Wicker has been one of the Senate’s chief advocates for Ukraine aid and pressed the Biden administration in its final days for a surge in U.S. weapons for Kyiv’s forces. He wanted President Joe Biden to pull out the stops and lift restrictions preventing Ukraine from using donated weapons to strike inside Russian territory and accused the former president of “slow-walking” deliveries. 
Wicker has long framed the Russia-Ukraine conflict as a test of U.S. resolve, arguing that failing to arm Ukraine could force American troops into future wars.
On Friday, Wicker also called for the U.S. to continue weapons shipments to Ukraine “until there is a ceasefire.”

JD Vance seemed to go even further than Wicker, threatening Russia with U.S. military involvement! Bojan Pancevski and Alexander Ward reported that “Vance said Thursday that the U.S. would hit Moscow with sanctions and potentially military action if Putin won’t agree to a peace deal with Ukraine that guarantees Kyiv’s long-term independence. Vance said the option of sending U.S. troops to Ukraine if Moscow failed to negotiate in good faith remained ‘on the table,’ striking a far tougher tone than did Defense Secretary Pete Hegseth, who on Wednesday suggested the U.S. wouldn’t commit forces. Vance said the U.S. could pursue a range of measures, giving President Trump ample negotiating flexibility with Putin and Ukrainian President Volodymyr Zelensky.”


“On Thursday,” wrote Pancevski and Ward, “Trump told reporters that Ukraine would be a party to talks with Russia, a key demand of Zelensky’s. But Trump also said that Russia should be allowed back into the Group of Seven club of wealthy countries and that membership for Ukraine in the North Atlantic Treaty Organization was something Russia couldn’t allow.” 


European leaders are eager to meet with Vance at the Munich Security Conference. For his part, “Vance said he would tell leaders that Europe must embrace the rise of antiestablishment politics, stop mass migration and curb progressive policies. He said he would call for a return of traditional values and ending migrant crime. ‘It’s really about censorship and about migration, about this fear that President Trump and I have, that European leaders are kind of terrified of their own people,’ Vance said. He said he would urge German politicians to work with all parties including the far-right and anti-immigrant Alternative for Germany party… On Ukraine, Vance said it was too early to say how much of the country’s territory would remain in Russian hands or what security guarantees the U.S. and other Western allies could offer Kyiv. He said those details would need to be worked out in the peace talks. ‘There are any number of formulations, of configurations, but we do care about Ukraine having sovereign independence,’ he said. Trump has said Putin wants to end the conflict, which the Russian leader launched three years ago with an attempted full-scale invasion that has killed hundreds of thousands of people and destroyed swaths of Ukraine. Russian forces control nearly 20% of Ukraine’s territory. Vance said the Trump administration would aim to persuade Putin that Russia would achieve more at the negotiating table than on the battlefield.

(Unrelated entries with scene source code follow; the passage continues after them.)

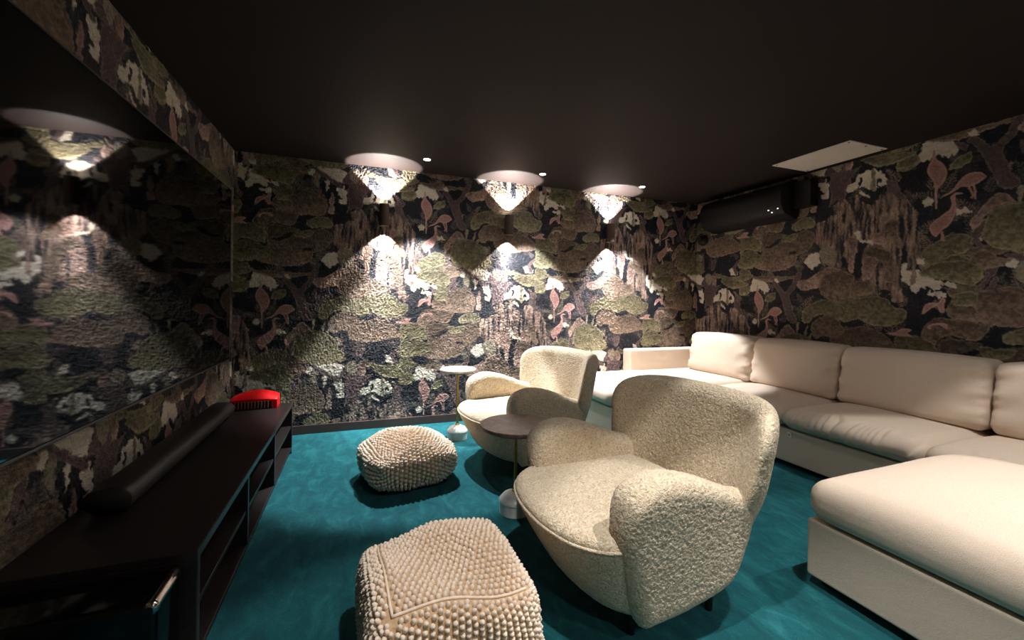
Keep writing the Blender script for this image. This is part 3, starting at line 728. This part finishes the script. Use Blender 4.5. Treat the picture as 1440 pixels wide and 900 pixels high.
# ---------------------------------------------------------------- sofa
def cushion(name, x0, x1, y0, y1, z0, z1, parent, crown=.03, r=.06, side=.02, fold=None, seed=0, lean=0., tilt=None, step=.016):
    cx, cy, cz = (x0+x1)/2, (y0+y1)/2, (z0+z1)/2; hx, hy, hz = (x1-x0)/2, (y1-y0)/2, (z1-z0)/2
    nx, ny, nz = max(8, int(hx*2/step)), max(8, int(hy*2/step)), max(6, int(hz*2/step*1.15)); rng = np.random.default_rng(seed); ph = rng.random(12)*6.28
    V = []; Fq = []; dims = (nx, ny, nz)
    for ax in range(3):
        for s in (-1, 1):
            na, nb = dims[(ax+1) % 3], dims[(ax+2) % 3]
            A, Bb = np.meshgrid(np.linspace(-1, 1, na+1), np.linspace(-1, 1, nb+1), indexing='ij'); p = np.zeros((na+1, nb+1, 3)); p[..., ax] = s; p[..., (ax+1) % 3] = A; p[..., (ax+2) % 3] = Bb
            base = sum(len(v) for v in V); V.append(p.reshape(-1, 3)); i, j = np.meshgrid(np.arange(na), np.arange(nb), indexing='ij'); a = (i*(nb+1)+j).ravel()+base
            q = np.stack([a, a+nb+1, a+nb+2, a+1], 1); Fq.append(q if s > 0 else q[:, ::-1])
    p = np.concatenate(V); hs = np.array([hx, hy, hz]); r = min(r, hz*.98, hx*.98, hy*.98)
    P = p*hs; inner = np.clip(P, -(hs-r), hs-r); d = P-inner; ln = np.linalg.norm(d, axis=1)[:, None]
    # push cube surface onto the rounded box
    P = inner+np.where(ln > 1e-9, d/np.maximum(ln, 1e-9)*r, 0)
    u = np.clip(P/hs, -1, 1)
    if tilt == 'back':      # back cushion: thickness along x, puffy face
        puff = (1-u[:, 1]**4)*(1-u[:, 2]**4)
        P[:, 0] += -crown*puff*np.where(u[:, 0] < 0, 1, .3)
        P[:, 2] += .012*(1-u[:, 1]**2)*(u[:, 2] > 0)
        P[:, 0] += (P[:, 2]+hz)*lean
        w = .009*np.sin(9*u[:, 2]+5*u[:, 1]+ph[0])*np.exp(-((abs(u[:, 1])-.9)/.18)**2)+.005*np.sin(23*u[:, 2]+ph[1]+3*u[:, 1])*np.exp(-((abs(u[:, 1])-.97)/.1)**2)
        P[:, 0] += w*(u[:, 0] < 0)
    else:
        puff = (1-abs(u[:, 0])**3)*(1-abs(u[:, 1])**3)
        P[:, 2] += crown*puff*np.where(u[:, 2] > 0, 1, 0)
        bz = 1-u[:, 2]**2
        P[:, 0] += side*bz*u[:, 0]*(1-.5*u[:, 1]**4); P[:, 1] += side*.5*bz*u[:, 1]
        P[:, 2] += .0035*np.sin(4*u[:, 0]+3*u[:, 1]+ph[2])*(u[:, 2] > 0)
        if fold:            # gathered pleats on the front edge
            f = np.exp(-(np.maximum(u[:, 0]+.93, 0)/.2)**2)*np.clip(1.2-abs(u[:, 1])**6, 0, 1)
            y = P[:, 1]; wv = (2*abs(np.sin(y*62+2*np.sin(y*21+ph[3])+1.5*u[:, 2]+2.*np.sin(5*u[:, 0]+y*17)))-1)*(.65+.35*np.sin(y*13+ph[4]))
            P[:, 2] += fold*wv*f*(u[:, 2] > -.3); P[:, 0] -= fold*wv*f*.9
    P += [cx, cy, cz]
    P -= np.array(parent.location)
    o = mesh_np(name, P, np.concatenate(Fq), M['linen'], parent)
    bm = bmesh.new(); bm.from_mesh(o.data); bmesh.ops.remove_doubles(bm, verts=bm.verts, dist=1e-5); bmesh.ops.recalc_face_normals(bm, faces=bm.faces); bm.to_mesh(o.data); bm.free()
    o.data.polygons.foreach_set('use_smooth', [True]*len(o.data.polygons))
    return o
def sofa():
    t = tag(empty('sectional_sofa', (3.2, 2.1, 0)), 'large U-shaped beige linen sectional sofa along the right wall', 'sofa')
    L = t.location
    def bx(n, x0, x1, y0, y1, z0, z1, bev=.02, m=None): return box(n, x0-L.x, x1-L.x, y0-L.y, y1-L.y, z0-L.z, z1-L.z, m or M['linen'], t, bev, 4)
    zb = .285
    bx('base', 2.94, 3.84, 1.26, 3.01, .045, zb, .012)
    bx('base', 2.005, 3.84, 3.012, 3.93, .045, zb+.012, .012)
    bx('base', 1.808, 2.90, .20, 1.255, .045, zb, .014)
    bx('base', 2.905, 3.84, .20, 1.255, .045, zb, .012)
    for x, y in ((1.9, 1.2), (1.9, .26), (2.07, 3.08), (2.07, 3.87), (3.0, 1.35), (3.0, 2.9), (3.78, .3), (3.78, 3.85)):
        bx('foot', x-.03, x+.03, y-.03, y+.03, .001, .045, .002, M['leg'])
    bx('back_frame', 3.70, 3.845, .20, 3.93, zb, .64, .03)
    bx('arm', 2.80, 3.845, 3.88, 4.03, .045, .672, .018)
    cushion('seat_cushion', 1.965, 3.70, 3.015, 3.875, zb+.022, .452, t, .022, .06, .02, seed=1)
    cushion('seat_cushion', 2.90, 3.70, 2.215, 3.01, zb+.008, .445, t, .02, .07, .02, .003, seed=2)
    cushion('seat_cushion', 2.90, 3.70, 1.40, 2.205, zb+.008, .445, t, .02, .07, .03, .011, seed=3, step=.0085)
    cushion('seat_cushion', 2.91, 3.70, .30, 1.392, zb+.008, .445, t, .02, .07, .02, .005, seed=4)
    cushion('chaise_cushion', 1.786, 2.895, .21, 1.25, zb+.002, .455, t, .075, .068, .006, seed=5)
    for k, (a, b) in enumerate(((2.985, 3.77), (2.215, 2.975), (1.375, 2.205), (.45, 1.365))):
        cushion('back_cushion', 3.46, 3.69, a, b, .448, .868, t, .04, .052, seed=10+k, lean=.16, tilt='back')
    # folded care label under the seat edge
    o = bx('care_tag', 2.925, 2.931, 2.15, 2.178, .235, .272, .001, M['white_label']); o['label'] = 'small white cloth care tag'
    bx('print_mark', 2.9235, 2.9255, 2.158, 2.170, .246, .258, 0, M['grey_mark'])
# ---------------------------------------------------------------- right wall and ceiling fittings
def fittings():
    t = tag(empty('air_conditioner', (XR, 3.3, 2.18)), 'long black rounded unit mounted high on the right wall near the corner', 'air conditioner')
    prof = smooth([(-.002, .155), (-.10, .158), (-.18, .135), (-.225, .07), (-.235, 0), (-.225, -.08), (-.18, -.14), (-.10, -.165), (-.002, -.165)], 4)
    prof = [p for p in prof if p[0] <= -.0015]
    bm = bmesh.new(); rings = []
    for y, k in ((-.50, .9), (-.49, .98), (-.47, 1), (.47, 1), (.49, .98), (.50, .9)):
        rings.append([bm.verts.new((-.002+(p[0]+.002)*k, y, p[1]*k)) for p in prof])
    n = len(prof)
    for a, b in zip(rings, rings[1:]):
        for i in range(n): bm.faces.new((a[i], a[(i+1) % n], b[(i+1) % n], b[i]))
    bm.faces.new(rings[0]); bm.faces.new(rings[-1]); o = from_bm('housing', bm, M['black_plastic'], t); o.data.set_sharp_from_angle(angle=R(40))
    for y, z in ((-.36, -.095), (-.385, -.118), (-.455, -.095)):
        lathe('indicator_light', [(.001, -.003), (.006, -.003), (.006, .004), (.001, .004)], M['led'], t, 12, 'X', (-.222 if z > -.1 else -.208, y, z))
    o = tag(box('pipe_cover', XR-.10, XR-.002, 2.625, 2.79, 2.085, 2.325, M['black_plastic'], None, .006), 'black square box on the wall beside the long rounded unit', 'box')
    t = tag(empty('corner_speaker', (XR, 3.955, 1.945)), 'small black round fitting low in the corner beneath the long unit', 'speaker')
    lathe('body', [(.001, -.075), (.03, -.072), (.055, -.05), (.062, -.02), (.062, -.004), (.001, -.004)], M['black_plastic'], t, 32, 'X')
    lathe('grille', [(.001, -.078), (.028, -.076), (.028, -.07), (.001, -.07)], M['black_fabric'], t, 24, 'X')
    t = tag(empty('ceiling_panel', (3.57, 2.36, HT)), 'white rectangular access panel flush in the black ceiling', 'ceiling panel')
    bm = bmesh.new(); bbox(bm, -.215, .215, -.31, .31, -.008, -.0005, .002); from_bm('plate', bm, M['white_panel'], t, False)
    for x, y in ((-.19, -.285), (0, -.285), (.19, -.285), (.19, .285), (-.19, .285)): lathe('screw', [(.001, -.0105), (.007, -.0105), (.008, -.0075), (.001, -.0075)], M['trim_ring'], t, 12, 'Z', (x, y, 0))
def camera():
    c = bpy.data.cameras.new('camera'); o = bpy.data.objects.new('camera', c); COL.objects.link(o)
    r, u, f = AX; m = Matrix([[r[i], u[i], -f[i], (0, 0, HC)[i]] for i in range(3)]+[[0, 0, 0, 1]]); o.matrix_world = m
    c.sensor_width = 36; c.lens = 36*F_PX/1440; c.shift_y = -(450-CY)/1440; c.clip_start = .05; sc.camera = o
def main():
    build_materials(); room(); lights(); tv_side()
    a = armchair(); a.location = (1.085, 1.515, 0); a.rotation_euler.z = R(2)
    tag(a, 'cream boucle armchair nearest the camera, in front of the white chaise', 'armchair', 'boucle armchairs')
    b = copy_tree(a); b.location = (1.16, 2.93, 0); b.rotation_euler.z = R(9)
    tag(b, 'cream boucle armchair further back, beside the tall cream side table', 'armchair', 'boucle armchairs')
    side_table((.845, 2.225, 0), .495, .205, M['brown_marble'], M['brown_marble'], .088, 'side table with brown round top and white base between the two armchairs')
    side_table((.81, 3.56, 0), .60, .155, M['pale_marble'], M['brass'], .085, 'taller thin side table with cream round top near the back wall')
    pouf((.275, 1.375, 0), R(3), .232, .235, .345, .0195, .02, 'large square knobbly cream knitted pouf at the bottom of the picture', 5, .03, True, 10)
    pouf((.318, 2.88, 0), R(12), .262, .25, .305, .0265, .03, 'smaller rounded knobbly cream knitted pouf in front of the far armchair', 8, .12, False, 3.6)
    sofa(); fittings(); camera()
    w = bpy.data.worlds.new('world'); sc.world = w; w.use_nodes = True; w.node_tree.nodes['Background'].inputs['Color'].default_value = (.0, .0, .0, 1)
    v = sc.view_settings; v.view_transform = 'Standard'; v.look = 'None'; v.exposure = 0; v.gamma = 1; v.use_curve_mapping = False
main()
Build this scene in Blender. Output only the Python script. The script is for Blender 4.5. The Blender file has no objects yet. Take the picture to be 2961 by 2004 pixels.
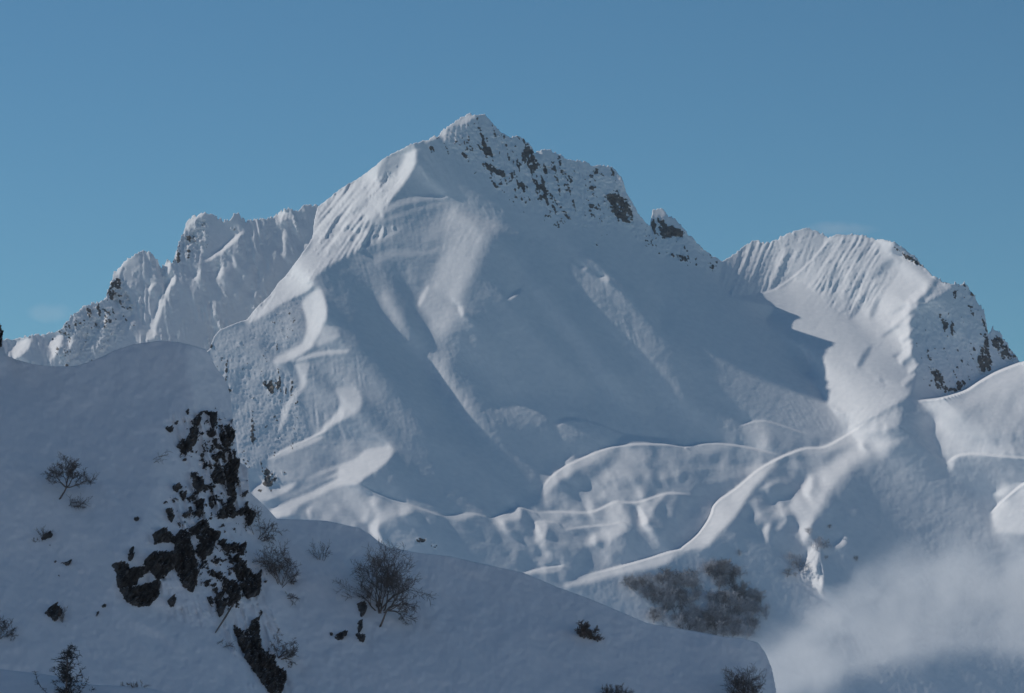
import bpy, math, random
import numpy as np
from mathutils import Vector

scene = bpy.context.scene
COL = scene.collection
R = math.radians

# ------------------------------------------------------------------ camera, sky, sun, exposure
W, H = 2961.0, 2004.0
K = 2 * math.tan(R(8.0)) / W              # tangent per survey pixel (16 degree telephoto)
HORIZON = 1900.0
PITCH = math.atan((HORIZON - H / 2) * K)
SUN_EL, SUN_BACK = 38.0, 27.0             # sun from the left, a little behind the mountain

cam_d = bpy.data.cameras.new('camera'); cam = bpy.data.objects.new('camera', cam_d)
COL.objects.link(cam); scene.camera = cam
cam_d.sensor_fit = 'HORIZONTAL'; cam_d.angle = R(16.0)
cam_d.clip_start = 1.0; cam_d.clip_end = 60000.0
cam.location = (0, 0, 0); cam.rotation_euler = (R(90) + PITCH, 0, 0)

SUN_DIR = Vector((-math.cos(R(SUN_EL)) * math.cos(R(SUN_BACK)), math.cos(R(SUN_EL)) * math.sin(R(SUN_BACK)), math.sin(R(SUN_EL))))
world = bpy.data.worlds.new('World'); scene.world = world; world.use_nodes = True
nt = world.node_tree; nt.nodes.clear()
sky = nt.nodes.new('ShaderNodeTexSky'); sky.sky_type = 'NISHITA'; sky.sun_disc = False
sky.sun_elevation = R(SUN_EL); sky.sun_rotation = math.atan2(SUN_DIR.x, SUN_DIR.y)
sky.altitude = 2500; sky.air_density = 1.0; sky.dust_density = 0.0; sky.ozone_density = 2.0
bg = nt.nodes.new('ShaderNodeBackground'); bg.inputs['Strength'].default_value = 0.085
out = nt.nodes.new('ShaderNodeOutputWorld')
tint = nt.nodes.new('ShaderNodeMix'); tint.data_type = 'RGBA'; tint.blend_type = 'MULTIPLY'; tint.inputs[0].default_value = 1.0
tint.inputs[7].default_value = (0.59, 0.965, 1.05, 1)          # clear high-mountain air, cyan-blue all round
nt.links.new(sky.outputs[0], tint.inputs[6]); nt.links.new(tint.outputs[2], bg.inputs['Color']); nt.links.new(bg.outputs[0], out.inputs['Surface'])

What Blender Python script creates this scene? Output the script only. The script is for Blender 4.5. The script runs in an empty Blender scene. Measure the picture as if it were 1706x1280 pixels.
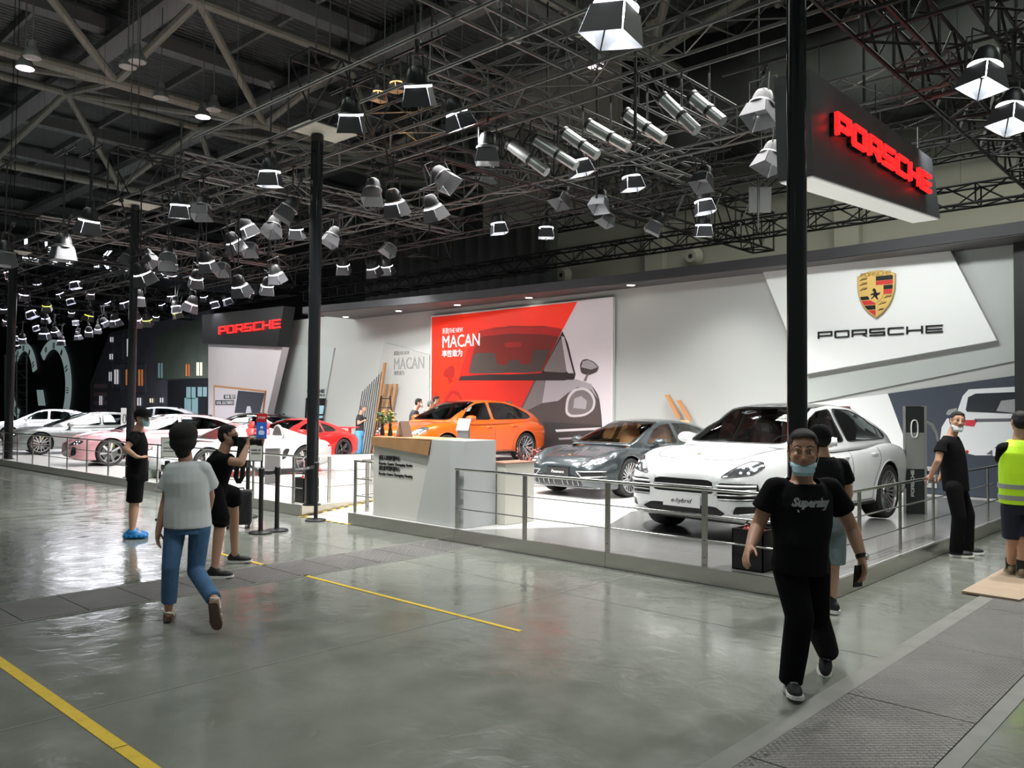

In his address, Vance will also back Elon Musk, the billionaire businessman and Trump ally. Musk’s political campaigning in Europe, including for the Alternative for Germany party—a group under surveillance for extremism—has drawn near-universal criticism from European leaders such as German Chancellor Olaf Scholz and French President Emmanuel Macron. Both men were registered to attend but their representatives said they wouldn’t be present at Vance’s speech. Macron won’t come to Munich and Scholz will only arrive later, according to French and German officials.
Vance said Musk doesn’t speak for Trump. But he said he agreed with Musk that European countries needed to stop letting in large numbers of migrants from the Middle East, Africa and elsewhere. He also said that European leaders were wrong to criticize Musk for speaking out.

Isabel Van Brugen’s report was starker, titled Vance Slaps Down Hegseth by Threatening Putin With U.S. Troops and claiming that Vance was a “warning to Russia, threatening the potential deployment of U.S. troops to Ukraine— a move that directly undercut Hegseth who was forced into an embarrassing reversal on his earlier remarks.”


There is another interpretation from the one that warns that Trump has a circus negotiating for the U.S. Van Brugen wrote that “Economist Mark Toth, a national security and foreign policy analyst, told the Daily Beast that the contradictory messaging from Vance and Hegseth signals a deliberate White House strategy to keep adversaries— and allies— off balance. ‘The White House appears determined to be unpredictable, using the fog of war— or in this case, the fog of negotiations— to maintain leverage as they work toward their endgame in Europe,’ Toth said. ‘Ultimately, this approach sets the stage for a strategic pivot to pressing national security threats emerging from the Indo-Pacific and Iran.’ However, he warned that such tactics come with significant risks. ‘One final word of caution— fog, especially self-created fog on the battlefield, always risks its creator becoming lost in it as well. Trump and his national security team would be wise to remember that.’ The contradictory messaging from the White House may also be part of the strategy to pressure NATO member states into raising their defense spending from 2 percent to 5 percent of their GDP, Toth said.”